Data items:
________________________________________
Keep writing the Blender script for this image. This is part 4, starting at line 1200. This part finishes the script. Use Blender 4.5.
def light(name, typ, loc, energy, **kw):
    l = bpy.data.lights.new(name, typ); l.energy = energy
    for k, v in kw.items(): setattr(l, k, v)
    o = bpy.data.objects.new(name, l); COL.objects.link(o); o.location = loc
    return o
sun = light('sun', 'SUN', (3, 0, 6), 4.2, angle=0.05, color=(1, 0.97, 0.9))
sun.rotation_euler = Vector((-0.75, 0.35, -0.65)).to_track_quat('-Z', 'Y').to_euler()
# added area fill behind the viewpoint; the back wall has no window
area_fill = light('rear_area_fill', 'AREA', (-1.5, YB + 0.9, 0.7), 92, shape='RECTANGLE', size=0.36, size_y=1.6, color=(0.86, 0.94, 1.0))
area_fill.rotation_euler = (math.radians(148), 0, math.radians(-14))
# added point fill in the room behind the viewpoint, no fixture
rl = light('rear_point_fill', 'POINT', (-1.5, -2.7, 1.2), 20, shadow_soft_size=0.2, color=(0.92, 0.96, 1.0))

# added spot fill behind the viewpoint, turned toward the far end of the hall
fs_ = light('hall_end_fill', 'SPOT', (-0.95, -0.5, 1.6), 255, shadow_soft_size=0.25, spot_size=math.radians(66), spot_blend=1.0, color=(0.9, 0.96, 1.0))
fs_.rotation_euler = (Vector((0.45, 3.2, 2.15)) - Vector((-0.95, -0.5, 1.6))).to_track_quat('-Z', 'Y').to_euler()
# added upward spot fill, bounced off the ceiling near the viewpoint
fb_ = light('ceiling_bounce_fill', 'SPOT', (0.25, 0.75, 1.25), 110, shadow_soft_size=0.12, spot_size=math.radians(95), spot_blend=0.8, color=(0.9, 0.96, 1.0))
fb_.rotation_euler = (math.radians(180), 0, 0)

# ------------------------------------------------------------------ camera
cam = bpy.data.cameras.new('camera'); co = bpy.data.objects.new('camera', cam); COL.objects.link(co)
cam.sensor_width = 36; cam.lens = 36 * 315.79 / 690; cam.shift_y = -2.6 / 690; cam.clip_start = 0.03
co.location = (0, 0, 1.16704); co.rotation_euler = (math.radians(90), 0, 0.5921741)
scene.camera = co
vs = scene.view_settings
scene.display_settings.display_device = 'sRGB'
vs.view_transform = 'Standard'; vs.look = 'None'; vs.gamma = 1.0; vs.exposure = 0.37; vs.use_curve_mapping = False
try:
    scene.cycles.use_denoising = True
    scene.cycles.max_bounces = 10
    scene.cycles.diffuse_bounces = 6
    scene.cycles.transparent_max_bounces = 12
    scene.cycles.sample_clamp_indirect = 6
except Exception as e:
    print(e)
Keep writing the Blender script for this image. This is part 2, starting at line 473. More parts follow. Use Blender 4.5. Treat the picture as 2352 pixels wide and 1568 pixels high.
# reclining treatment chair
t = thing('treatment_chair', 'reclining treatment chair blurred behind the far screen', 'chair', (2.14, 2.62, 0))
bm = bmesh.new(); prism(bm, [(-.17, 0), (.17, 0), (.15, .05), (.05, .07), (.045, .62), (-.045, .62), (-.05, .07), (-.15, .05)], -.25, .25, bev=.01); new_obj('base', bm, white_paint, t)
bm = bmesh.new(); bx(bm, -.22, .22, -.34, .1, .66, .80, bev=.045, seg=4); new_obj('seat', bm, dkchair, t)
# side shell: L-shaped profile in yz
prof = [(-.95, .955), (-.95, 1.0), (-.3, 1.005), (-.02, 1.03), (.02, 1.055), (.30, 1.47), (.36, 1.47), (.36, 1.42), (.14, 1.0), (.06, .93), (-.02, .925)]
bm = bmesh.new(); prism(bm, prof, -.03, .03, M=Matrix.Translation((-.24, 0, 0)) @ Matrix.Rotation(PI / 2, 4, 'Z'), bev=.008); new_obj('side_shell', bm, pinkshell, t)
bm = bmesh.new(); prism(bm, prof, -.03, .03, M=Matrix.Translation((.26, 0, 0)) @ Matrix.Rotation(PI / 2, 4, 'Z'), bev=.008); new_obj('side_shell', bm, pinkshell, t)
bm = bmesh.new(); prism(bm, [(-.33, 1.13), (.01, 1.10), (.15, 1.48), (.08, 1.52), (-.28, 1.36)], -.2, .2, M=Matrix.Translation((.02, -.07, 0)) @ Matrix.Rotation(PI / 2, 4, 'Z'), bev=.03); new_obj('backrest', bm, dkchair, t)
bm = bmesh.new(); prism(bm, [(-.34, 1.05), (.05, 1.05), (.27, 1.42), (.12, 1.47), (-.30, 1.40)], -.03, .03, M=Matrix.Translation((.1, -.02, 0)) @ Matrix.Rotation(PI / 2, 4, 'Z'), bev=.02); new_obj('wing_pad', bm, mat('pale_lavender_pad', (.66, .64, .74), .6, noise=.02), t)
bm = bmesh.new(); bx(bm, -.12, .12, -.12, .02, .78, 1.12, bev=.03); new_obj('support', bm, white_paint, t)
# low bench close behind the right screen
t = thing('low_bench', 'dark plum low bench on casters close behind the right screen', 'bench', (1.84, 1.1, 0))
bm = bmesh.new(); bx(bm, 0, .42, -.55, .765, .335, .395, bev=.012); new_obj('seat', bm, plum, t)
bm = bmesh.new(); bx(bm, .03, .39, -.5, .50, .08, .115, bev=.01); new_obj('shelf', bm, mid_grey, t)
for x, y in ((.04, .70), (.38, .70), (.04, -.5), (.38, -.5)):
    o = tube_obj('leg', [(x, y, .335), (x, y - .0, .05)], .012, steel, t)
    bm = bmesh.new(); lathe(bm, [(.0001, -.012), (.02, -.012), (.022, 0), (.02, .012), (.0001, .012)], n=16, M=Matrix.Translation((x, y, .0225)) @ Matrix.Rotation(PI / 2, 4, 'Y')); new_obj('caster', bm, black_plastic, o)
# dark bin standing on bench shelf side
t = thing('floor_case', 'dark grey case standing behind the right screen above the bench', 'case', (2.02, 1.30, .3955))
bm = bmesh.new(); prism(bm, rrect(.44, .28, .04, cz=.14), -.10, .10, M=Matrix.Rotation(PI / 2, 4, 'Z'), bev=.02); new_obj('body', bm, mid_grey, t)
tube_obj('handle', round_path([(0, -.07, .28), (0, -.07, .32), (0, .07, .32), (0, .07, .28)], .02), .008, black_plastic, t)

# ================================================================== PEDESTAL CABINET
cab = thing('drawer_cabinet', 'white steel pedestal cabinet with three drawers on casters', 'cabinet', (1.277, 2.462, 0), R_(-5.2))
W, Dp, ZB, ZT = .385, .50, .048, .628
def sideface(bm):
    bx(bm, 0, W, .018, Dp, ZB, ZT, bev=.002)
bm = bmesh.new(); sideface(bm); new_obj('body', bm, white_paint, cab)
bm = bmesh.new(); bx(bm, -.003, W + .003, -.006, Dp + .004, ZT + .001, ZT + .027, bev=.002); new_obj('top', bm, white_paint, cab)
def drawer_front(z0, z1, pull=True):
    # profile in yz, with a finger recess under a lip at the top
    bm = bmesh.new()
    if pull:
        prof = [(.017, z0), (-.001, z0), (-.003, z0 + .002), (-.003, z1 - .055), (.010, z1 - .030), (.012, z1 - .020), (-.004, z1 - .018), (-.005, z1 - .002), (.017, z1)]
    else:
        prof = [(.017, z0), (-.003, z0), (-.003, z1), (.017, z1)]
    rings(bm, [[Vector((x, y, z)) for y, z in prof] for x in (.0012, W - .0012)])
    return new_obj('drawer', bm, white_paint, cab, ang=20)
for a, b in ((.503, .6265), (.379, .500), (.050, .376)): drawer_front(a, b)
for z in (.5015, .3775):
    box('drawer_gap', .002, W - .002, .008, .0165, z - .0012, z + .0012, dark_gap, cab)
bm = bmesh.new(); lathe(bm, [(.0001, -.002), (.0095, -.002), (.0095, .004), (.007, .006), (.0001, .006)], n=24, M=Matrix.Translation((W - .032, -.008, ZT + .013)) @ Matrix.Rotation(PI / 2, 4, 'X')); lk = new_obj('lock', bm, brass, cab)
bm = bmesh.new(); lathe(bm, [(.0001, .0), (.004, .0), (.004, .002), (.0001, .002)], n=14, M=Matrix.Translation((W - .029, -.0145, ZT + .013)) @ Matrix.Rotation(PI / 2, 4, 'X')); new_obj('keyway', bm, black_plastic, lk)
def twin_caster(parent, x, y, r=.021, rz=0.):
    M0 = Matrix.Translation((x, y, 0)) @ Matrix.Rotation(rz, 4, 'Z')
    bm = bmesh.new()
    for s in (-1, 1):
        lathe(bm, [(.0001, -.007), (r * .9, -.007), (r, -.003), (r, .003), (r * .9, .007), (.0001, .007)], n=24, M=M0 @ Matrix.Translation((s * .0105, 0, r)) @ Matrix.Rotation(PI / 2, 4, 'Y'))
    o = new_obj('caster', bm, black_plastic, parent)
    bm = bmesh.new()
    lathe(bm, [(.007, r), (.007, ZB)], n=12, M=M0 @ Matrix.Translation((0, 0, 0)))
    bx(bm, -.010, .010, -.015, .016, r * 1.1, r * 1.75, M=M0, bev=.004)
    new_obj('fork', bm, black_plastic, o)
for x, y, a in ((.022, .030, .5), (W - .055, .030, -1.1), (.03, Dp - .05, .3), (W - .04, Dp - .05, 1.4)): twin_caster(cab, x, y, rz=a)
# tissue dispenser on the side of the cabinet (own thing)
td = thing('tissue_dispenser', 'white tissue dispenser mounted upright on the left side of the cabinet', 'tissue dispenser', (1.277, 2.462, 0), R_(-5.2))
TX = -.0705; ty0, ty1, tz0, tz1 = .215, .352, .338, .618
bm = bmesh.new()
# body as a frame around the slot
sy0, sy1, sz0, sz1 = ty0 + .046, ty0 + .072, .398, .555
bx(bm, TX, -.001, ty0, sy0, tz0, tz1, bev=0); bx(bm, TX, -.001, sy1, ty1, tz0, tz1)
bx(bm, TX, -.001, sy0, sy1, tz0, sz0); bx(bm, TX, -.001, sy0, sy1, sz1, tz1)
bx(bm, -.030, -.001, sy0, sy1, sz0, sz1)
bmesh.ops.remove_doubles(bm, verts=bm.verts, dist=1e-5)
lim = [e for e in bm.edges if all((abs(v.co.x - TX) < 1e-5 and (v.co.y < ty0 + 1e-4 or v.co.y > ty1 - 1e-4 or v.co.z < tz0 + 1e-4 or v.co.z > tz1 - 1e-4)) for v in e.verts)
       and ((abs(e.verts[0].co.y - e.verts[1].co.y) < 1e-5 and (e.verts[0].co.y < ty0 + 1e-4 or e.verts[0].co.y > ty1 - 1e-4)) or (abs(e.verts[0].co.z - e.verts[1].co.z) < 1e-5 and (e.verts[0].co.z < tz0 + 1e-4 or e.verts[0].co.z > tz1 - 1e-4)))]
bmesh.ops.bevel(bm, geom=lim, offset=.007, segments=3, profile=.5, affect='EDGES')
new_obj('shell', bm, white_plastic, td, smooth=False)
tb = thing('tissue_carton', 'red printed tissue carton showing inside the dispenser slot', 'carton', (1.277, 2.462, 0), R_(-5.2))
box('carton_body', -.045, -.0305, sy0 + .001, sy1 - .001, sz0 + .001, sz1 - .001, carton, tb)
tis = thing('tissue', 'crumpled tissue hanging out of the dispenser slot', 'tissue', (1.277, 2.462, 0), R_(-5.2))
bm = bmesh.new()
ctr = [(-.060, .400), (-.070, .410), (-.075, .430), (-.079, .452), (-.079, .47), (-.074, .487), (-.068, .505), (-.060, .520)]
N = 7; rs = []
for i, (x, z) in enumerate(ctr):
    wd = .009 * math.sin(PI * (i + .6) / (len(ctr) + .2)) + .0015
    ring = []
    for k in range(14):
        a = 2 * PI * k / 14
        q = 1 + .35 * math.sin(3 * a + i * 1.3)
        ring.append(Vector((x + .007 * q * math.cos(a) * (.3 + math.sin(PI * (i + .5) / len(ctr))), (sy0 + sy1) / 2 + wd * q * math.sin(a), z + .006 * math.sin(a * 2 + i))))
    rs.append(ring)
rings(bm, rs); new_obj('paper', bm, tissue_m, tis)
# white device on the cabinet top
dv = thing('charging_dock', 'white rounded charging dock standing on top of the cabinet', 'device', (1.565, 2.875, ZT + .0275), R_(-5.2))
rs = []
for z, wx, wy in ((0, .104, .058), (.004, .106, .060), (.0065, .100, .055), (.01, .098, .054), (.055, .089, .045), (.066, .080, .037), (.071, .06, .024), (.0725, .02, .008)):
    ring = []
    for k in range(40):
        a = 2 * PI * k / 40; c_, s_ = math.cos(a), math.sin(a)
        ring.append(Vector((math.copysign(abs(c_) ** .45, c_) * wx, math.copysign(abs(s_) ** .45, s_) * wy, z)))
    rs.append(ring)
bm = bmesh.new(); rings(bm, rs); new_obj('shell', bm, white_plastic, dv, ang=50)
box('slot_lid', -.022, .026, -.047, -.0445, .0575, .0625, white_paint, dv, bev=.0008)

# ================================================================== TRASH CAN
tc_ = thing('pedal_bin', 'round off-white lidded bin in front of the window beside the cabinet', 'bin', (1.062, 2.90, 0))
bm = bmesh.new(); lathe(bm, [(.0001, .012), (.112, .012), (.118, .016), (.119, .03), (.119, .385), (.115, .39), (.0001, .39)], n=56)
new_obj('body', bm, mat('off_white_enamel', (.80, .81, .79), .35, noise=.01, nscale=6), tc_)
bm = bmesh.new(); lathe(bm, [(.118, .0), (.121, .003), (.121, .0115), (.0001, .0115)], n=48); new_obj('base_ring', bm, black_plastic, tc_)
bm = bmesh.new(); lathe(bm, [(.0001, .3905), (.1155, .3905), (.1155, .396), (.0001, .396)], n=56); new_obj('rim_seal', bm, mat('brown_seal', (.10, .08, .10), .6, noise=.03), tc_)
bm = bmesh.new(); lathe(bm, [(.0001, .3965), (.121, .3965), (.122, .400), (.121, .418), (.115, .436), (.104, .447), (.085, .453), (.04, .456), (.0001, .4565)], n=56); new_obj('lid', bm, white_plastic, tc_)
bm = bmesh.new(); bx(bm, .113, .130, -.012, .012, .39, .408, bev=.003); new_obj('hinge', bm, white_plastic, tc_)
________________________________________
Exercise description:
Up to and including the line with "color=(0.92, 0.96, 1.0))", print every line of the records from the start.

Response to this exercise:
Keep writing the Blender script for this image. This is part 4, starting at line 1200. This part finishes the script. Use Blender 4.5.
def light(name, typ, loc, energy, **kw):
    l = bpy.data.lights.new(name, typ); l.energy = energy
    for k, v in kw.items(): setattr(l, k, v)
    o = bpy.data.objects.new(name, l); COL.objects.link(o); o.location = loc
    return o
sun = light('sun', 'SUN', (3, 0, 6), 4.2, angle=0.05, color=(1, 0.97, 0.9))
sun.rotation_euler = Vector((-0.75, 0.35, -0.65)).to_track_quat('-Z', 'Y').to_euler()
# added area fill behind the viewpoint; the back wall has no window
area_fill = light('rear_area_fill', 'AREA', (-1.5, YB + 0.9, 0.7), 92, shape='RECTANGLE', size=0.36, size_y=1.6, color=(0.86, 0.94, 1.0))
area_fill.rotation_euler = (math.radians(148), 0, math.radians(-14))
# added point fill in the room behind the viewpoint, no fixture
rl = light('rear_point_fill', 'POINT', (-1.5, -2.7, 1.2), 20, shadow_soft_size=0.2, color=(0.92, 0.96, 1.0))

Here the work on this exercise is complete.